**Collected data**
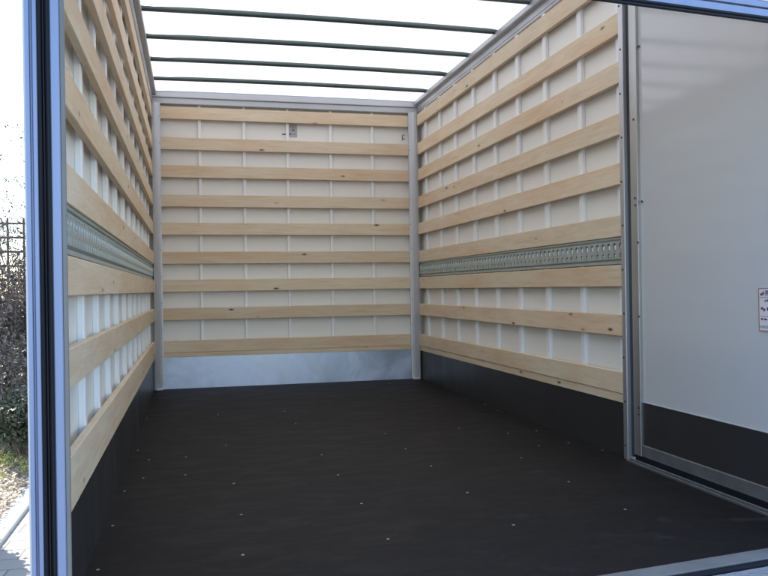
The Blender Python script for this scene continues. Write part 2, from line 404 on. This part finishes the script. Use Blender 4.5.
# sticker
STW = mat('sticker_white', (.72,.68,.72), .35)[0]; STO = mat('sticker_orange', (.42,.17,.12), .4)[0]; STP = mat('sticker_pink', (.60,.32,.36), .4)[0]; STG = mat('sticker_grey', (.36,.42,.46), .4)[0]
zt, zb = .737, .594; ya, yb = .424, .315
st = MB().box(.0085, .0118, L_(yb), L_(ya), zb, zt).build('safety_sticker', STW, sd)
def strip(mm, y1, y0, z0, z1, d=.0075): mm.box(d, .0085, L_(ya-y1), L_(ya-y0), zt-z1, zt-z0)
m = MB(); strip(m, .109, 0, 0, .003); strip(m, .109, 0, .140, .143); strip(m, .003, 0, .0035, .1395); strip(m, .109, .105, .0045, .1385); m.build('border', STO, st)
for q in ((.030,.0325),(.092,.094)): m = MB(); strip(m, .104, .005, *q); m.build('divider', STP, st)
for q in ((.005,.124,.132),(.030,.008,.026)): m = MB(); strip(m, .104, *q); m.build('grey_field', STG, st)
for (y0, z0, w_, h_) in ((.010,.018,.008,.007),(.020,.012,.005,.010),(.030,.040,.006,.005),(.040,.038,.008,.006),(.052,.042,.010,.004),(.012,.064,.008,.007),(.023,.068,.007,.008),(.012,.100,.007,.006),(.026,.101,.012,.005),(.045,.100,.010,.006),(.062,.101,.008,.006),(.040,.064,.010,.010),(.056,.062,.006,.014),(.07,.064,.012,.01),(.034,.010,.03,.003),(.034,.016,.05,.003)):
    m = MB(); strip(m, y0+w_, y0, z0, z0+h_, .007); m.build('symbol', INK, st)

# ---------------------------------------------------------------- door frame (rear portal), slightly skewed to the box
an = math.atan(SK); cs = 1/math.cos(an)
pf = thing('door_frame', 'bluish aluminium door frame with black rubber seal around the cargo opening', 'door frame', (0, -.12, 0), an)
XR = 2.175*cs
def post(sgn, x0):
    X = lambda a: x0 + sgn*a
    def bx(m, a, b, y0, y1, bev=.0012, z0=-.10, z1=2.29): m.box(min(X(a),X(b)), max(X(a),X(b)), y0, y1, z0, z1, bev)
    m = MB()
    bx(m, -.041, -.0325, -.006, .08); bx(m, -.0325, -.0275, .004, .08); bx(m, -.0275, -.0185, -.002, .08)
    bx(m, .0055, .0235, .000, .06, .002); bx(m, -.0185, .0055, .02, .08)
    p = m.build('jamb', PAINT, pf)
    m = MB(); bx(m, .0237, .0330, .003, .03); m.build('inner_lip', LIP, pf)
    m = MB(); m2 = m
    bx(m, -.0183, -.0105, -.004, .0195, .003); bx(m, -.0103, -.0035, .004, .0195, .002); bx(m, -.0033, .0052, -.003, .0195, .003)
    m.build('rubber_seal', RUBBER, pf)
post(1, 0); post(-1, XR)
a0, a1 = .024, XR-.024
m = MB()
for (z0, z1, y0) in ((1.5095, 1.530, .000), (1.5305,1.534,.006), (1.5345,1.552,-.002)): m.box(a0, a1, y0, .012, z0, z1, .001)
m.build('header', PAINT, pf)
MB().box(a0, a1, .004, .05, 1.556, 2.29).build('header_panel', SKIN, pf)
m = MB(); m.box(a0, a1, -.002, .008, 1.493, 1.5015, .002); m.box(a0, a1, -.004, .008, 1.5017, 1.5092, .002); m.build('header_seal', RUBBER, pf)
m = MB(); m.box(a0, a1, -.062, .0, -.10, .0045, .001); m.build('sill', SILLM, pf)
MB().box(a0, a1, -.086, -.0625, -.10, .002, .004).build('sill_seal', RUBBER, pf)
def tread():
    m, t, b = mat('tread_plate', (.55,.6,.68), .3, .5)
    v = objco(t); n = N(t, 'ShaderNodeTexVoronoi', Scale=90.0); t.links.new(v, n.inputs['Vector'])
    bp = N(t, 'ShaderNodeBump', Strength=.8, Distance=.003); t.links.new(n.outputs['Distance'], bp.inputs['Height']); t.links.new(bp.outputs[0], b.inputs['Normal']); return m
MB().box(a0-.05, a1+.05, -.55, -.09, -.09, -.004, .004).build('step_plate', tread(), pf)

# ---------------------------------------------------------------- outside
GZ = -.95
soilm = noisy('ground_soil', (.06,.055,.05), (.09,.08,.07), 3, .9, bump=.4)
m = MB(); m.quad((-200,-200,GZ-.02), (200,-200,GZ-.02), (200,200,GZ-.02), (-200,200,GZ-.02)); tag(m.build('ground', soilm), 'bare brown ground around the lorry', 'ground', kind='structure')
def pavm():
    m, t, b = mat('block_paving', (.4,.38,.35), .8)
    tc = t.nodes.new('ShaderNodeTexCoord'); mp = t.nodes.new('ShaderNodeMapping'); t.links.new(tc.outputs['Object'], mp.inputs[0]); mp.inputs['Rotation'].default_value = (0,0,.06)
    br = t.nodes.new('ShaderNodeTexBrick'); t.links.new(mp.outputs[0], br.inputs['Vector']); br.inputs['Scale'].default_value = 1; br.inputs['Brick Width'].default_value = .3; br.inputs['Row Height'].default_value = .2
    br.inputs['Mortar Size'].default_value = .006; br.inputs['Color1'].default_value = (.27,.26,.24,1); br.inputs['Color2'].default_value = (.22,.21,.195,1); br.inputs['Mortar'].default_value = (.12,.11,.10,1)
    n = N(t, 'ShaderNodeTexNoise', Scale=30.0, Detail=6); t.links.new(tc.outputs['Object'], n.inputs['Vector'])
    mx = t.nodes.new('ShaderNodeMix'); mx.data_type = 'RGBA'; mx.blend_type = 'MULTIPLY'; mx.inputs[0].default_value = .5; t.links.new(br.outputs[0], mx.inputs[6]); t.links.new(n.outputs['Color'], mx.inputs[7])
    t.links.new(br.outputs[0], b.inputs['Base Color'])
    bp = N(t, 'ShaderNodeBump', Strength=.6, Distance=.01); bp.invert = True; t.links.new(br.outputs['Fac'], bp.inputs['Height']); t.links.new(bp.outputs[0], b.inputs['Normal']); return m
KX = -1.00
MB().box(KX+.001, 12, -12, 30, GZ-.05, GZ).build('paving', pavm()); tag(bpy.data.objects['paving'], 'sunlit grey block paving beside the lorry', 'paving', kind='structure')
kerbm = noisy('kerb_concrete', (.40,.39,.36), (.50,.48,.45), 14, .85, bump=.2)
kb = thing('kerb', 'pale concrete kerb edging the planting bed left of the lorry', 'kerb', (KX-.07, 8, GZ))
k0 = None
for i in range(20):
    if k0 is None: k0 = MB().box(-.07, .07, -.496, .496, -.1, .035, .008).build('kerb_stone', kerbm, kb, (0, -9.5, 0))
    else: copy(k0, (0, -9.5+i, 0), kb)
bedm = noisy('bed_soil', (.16,.13,.10), (.34,.28,.21), 9, .95, bump=.6)
m = MB(); nx, ny = 24, 70; vs = {}
for i in range(nx+1):
    for j in range(ny+1):
        x = KX-.14 - i*.2; y = -2 + j*.3
        vs[i, j] = m.bm.verts.new((x, y, GZ + .02 + (random.uniform(-.02,.05) + .03*min(i, 8)/2 if i else 0)))
for i in range(nx):
    for j in range(ny): m.bm.faces.new((vs[i,j], vs[i+1,j], vs[i+1,j+1], vs[i,j+1]))
bed = m.build('planting_bed', bedm, smooth=True); tag(bed, 'leaf strewn soil of the planting bed behind the kerb', 'soil', kind='structure')

def leafmat(name, c1, c2):
    m = bpy.data.materials.new(name); m.use_nodes = True; t = m.node_tree; b = t.nodes['Principled BSDF']; b.inputs['Roughness'].default_value = .55
    ge = t.nodes.new('ShaderNodeNewGeometry'); t.links.new(ramp(t, ge.outputs['Random Per Island'], [(0, c1), (1, c2)]), b.inputs['Base Color']); return m
LG = leafmat('leaves_olive', (.05,.07,.03), (.16,.18,.08)); LD = leafmat('leaves_dark', (.03,.04,.025), (.09,.10,.06))
LY = leafmat('leaves_yellow_green', (.22,.26,.04), (.45,.45,.10)); LT = leafmat('leaves_grey_brown', (.05,.04,.03), (.20,.17,.14)); LB = leafmat('leaves_dry', (.16,.11,.07), (.48,.40,.30)); TW = noisy('twig_bark', (.10,.075,.06), (.22,.17,.14), 20, .9)
def leaf(bm, p, s, nrm=None):
    d = Vector((random.gauss(0,1), random.gauss(0,1), random.gauss(0,1))).normalized() if nrm is None else (nrm+Vector((random.gauss(0,.35), random.gauss(0,.35), 0))).normalized()
    u = d.orthogonal().normalized(); u = Matrix.Rotation(random.uniform(0,6.28), 3, d) @ u; v = d.cross(u)
    s *= random.uniform(.6, 1.3)
    bm.faces.new([bm.verts.new(p + q) for q in (-u*s, -u*s*.2+v*s*.42, u*s, -u*s*.1-v*s*.42)])
def twigs(m, base, n, hgt, spread, leaves=None, r=.006, lf=.03, nl=6, top=None):
    for i in range(n):
        p = Vector(base) + Vector((random.gauss(0,spread*.25), random.gauss(0,spread*.25), 0))
        a = random.uniform(0, 6.28); tl = random.uniform(.1, .55)
        d = Vector((math.cos(a)*tl, math.sin(a)*tl, 1)).normalized(); L = hgt*random.uniform(.5, 1.05); pts = [p.copy()]
        for k in range(7):
            d = (d + Vector((random.gauss(0,.16), random.gauss(0,.16), random.gauss(.02,.1)))).normalized(); p = p + d*L/7; pts.append(p.copy())
            if k > 1:
                q = p.copy(); e = (d + Vector((random.gauss(0,.8), random.gauss(0,.8), random.gauss(0,.5)))).normalized(); bp = [q.copy()]
                for s in range(3):
                    e = (e + Vector((random.gauss(0,.25), random.gauss(0,.25), random.gauss(.05,.2)))).normalized(); q = q + e*L*.07; bp.append(q.copy())
                    if leaves is not None:
                        for _ in range(nl): leaf(leaves.bm, q + Vector((random.gauss(0,.03), random.gauss(0,.03), random.gauss(0,.03))), lf)
                m.tube(bp, [r*.45, r*.35, r*.25, r*.15], 4)
        m.tube(pts, [r*(1-.11*k) for k in range(8)], 5)
def shrub(name, label, base, n, h, spread, lm, lf, nl, r=.006, cat='shrub', group=None):
    t = thing(name, label, cat, base, 0, group); st = MB(); lv = MB(); twigs(st, (0,0,0), n, h, spread, lv, r, lf, nl)
    st.build('stems', TW, t); lv.build('leaves', lm, t); return t
shrub('evergreen_shrub', 'dense dark shrub low against the door frame behind the kerb', (-1.32, 6.6, GZ+.12), 90, .62, .38, LD, .03, 9)
shrub('twiggy_bush', 'grey brown twiggy bush below the trellis', (-1.75, 7.8, GZ+.16), 150, 1.0, .8, LT, .024, 3)
shrub('leafy_bush', 'tangled tall brown leafed bush growing up the lower trellis', (-1.95, 9.0, GZ+.2), 170, 1.8, .8, LT, .03, 3, .009)
shrub('climbing_plant', 'tall brown twiggy climbing plant with sparse leaves reaching above the trellis', (-1.78, 9.25, GZ+.2), 130, 3.2, .7, LT, .024, 4, .011, 'climbing plant')
rbush = thing('shadow_bush', 'round clipped bush added out of view to shade the paving', 'shrub', (-1.42, 4.05, GZ+.0))  # added bush, out of view, casts the rounded shadow on the paving
m = MB(); bmesh.ops.create_icosphere(m.bm, subdivisions=3, radius=1)
for v in m.bm.verts: v.co = Vector((v.co.x*.27, v.co.y*.30, .50+v.co.z*.46)) * (1+random.uniform(-.03,.03))
cc = [v.co.copy() for v in m.bm.verts]
m.build('crown', LG, rbush); m = MB()
for c in cc:
    for _ in range(6): leaf(m.bm, c + Vector([random.gauss(0,.025) for _ in range(3)]), .03)
m.build('leaves', LG, rbush)
# ground cover and dry leaves
m = MB()
for _ in range(9000):
    x = KX-.12-random.random()**1.3*1.6; y = random.uniform(3.5, 10); leaf(m.bm, Vector((x, y, GZ+.04+random.uniform(0,.05)+min(8,(KX-.1-x)/.2)*.015)), .022, Vector((0,0,1)))
tag(m.build('leaf_litter', LB), 'dry brown leaves scattered over the planting bed', 'leaf litter', kind='stuff')
m = MB()
for _ in range(70):
    cx = KX-.20-random.random()*.9; cy = random.uniform(4, 8)
    for _ in range(45):
        leaf(m.bm, Vector((random.gauss(cx,.07), random.gauss(cy,.10), GZ+.05+random.uniform(0,.09)+min(8,(KX-.1-cx)/.2)*.012)), .02)
tag(m.build('ground_cover', LY), 'yellow green ground cover in patches behind the kerb', 'ground cover', kind='stuff')
# trellis fence
tf = thing('trellis_fence', 'dark square wooden trellis standing behind the planting bed', 'fence', (-2.6, 9.6, GZ))
TRM = noisy('trellis_wood', (.10,.075,.06), (.18,.14,.11), 12, .8)
m = MB()
for i in range(20): m.box(-1.9+i*.2-.014, -1.9+i*.2+.014, -.008, .008, .1, 2.72)
for k in range(14): m.box(-1.95, 1.95, .0085, .024, .16+k*.19, .19+k*.19)
m.build('lattice', TRM, tf)
p0 = MB().box(-.04, .04, .025, .10, 0, 2.8, .006).build('post', TRM, tf, (-1.8, 0, 0)); copy(p0, (0,0,0), tf); copy(p0, (1.8,0,0), tf)
# far hedge that closes the horizon
hd = MB()
for _ in range(16000):
    x = random.uniform(-14, 3); hz = 1.35+.25*math.sin(x*1.7)+.15*math.sin(x*4.1)
    leaf(hd.bm, Vector((x, 22+random.gauss(0,.5), GZ+random.uniform(0,1)*hz+random.gauss(0,.05))), .10)
tag(hd.build('far_hedge', LD), 'low dark hedge far behind the trellis', 'hedge')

**What to do**
Please quote the lines of the material, beginning with the first and ending with the one that contains "m = MB(); strip(m, y0+w_, y0, z0, z0+h_, .007);", exactly as written and without any pictures.

**Response**
The Blender Python script for this scene continues. Write part 2, from line 404 on. This part finishes the script. Use Blender 4.5.
# sticker
STW = mat('sticker_white', (.72,.68,.72), .35)[0]; STO = mat('sticker_orange', (.42,.17,.12), .4)[0]; STP = mat('sticker_pink', (.60,.32,.36), .4)[0]; STG = mat('sticker_grey', (.36,.42,.46), .4)[0]
zt, zb = .737, .594; ya, yb = .424, .315
st = MB().box(.0085, .0118, L_(yb), L_(ya), zb, zt).build('safety_sticker', STW, sd)
def strip(mm, y1, y0, z0, z1, d=.0075): mm.box(d, .0085, L_(ya-y1), L_(ya-y0), zt-z1, zt-z0)
m = MB(); strip(m, .109, 0, 0, .003); strip(m, .109, 0, .140, .143); strip(m, .003, 0, .0035, .1395); strip(m, .109, .105, .0045, .1385); m.build('border', STO, st)
for q in ((.030,.0325),(.092,.094)): m = MB(); strip(m, .104, .005, *q); m.build('divider', STP, st)
for q in ((.005,.124,.132),(.030,.008,.026)): m = MB(); strip(m, .104, *q); m.build('grey_field', STG, st)
for (y0, z0, w_, h_) in ((.010,.018,.008,.007),(.020,.012,.005,.010),(.030,.040,.006,.005),(.040,.038,.008,.006),(.052,.042,.010,.004),(.012,.064,.008,.007),(.023,.068,.007,.008),(.012,.100,.007,.006),(.026,.101,.012,.005),(.045,.100,.010,.006),(.062,.101,.008,.006),(.040,.064,.010,.010),(.056,.062,.006,.014),(.07,.064,.012,.01),(.034,.010,.03,.003),(.034,.016,.05,.003)):
    m = MB(); strip(m, y0+w_, y0, z0, z0+h_, .007); m.build('symbol', INK, st)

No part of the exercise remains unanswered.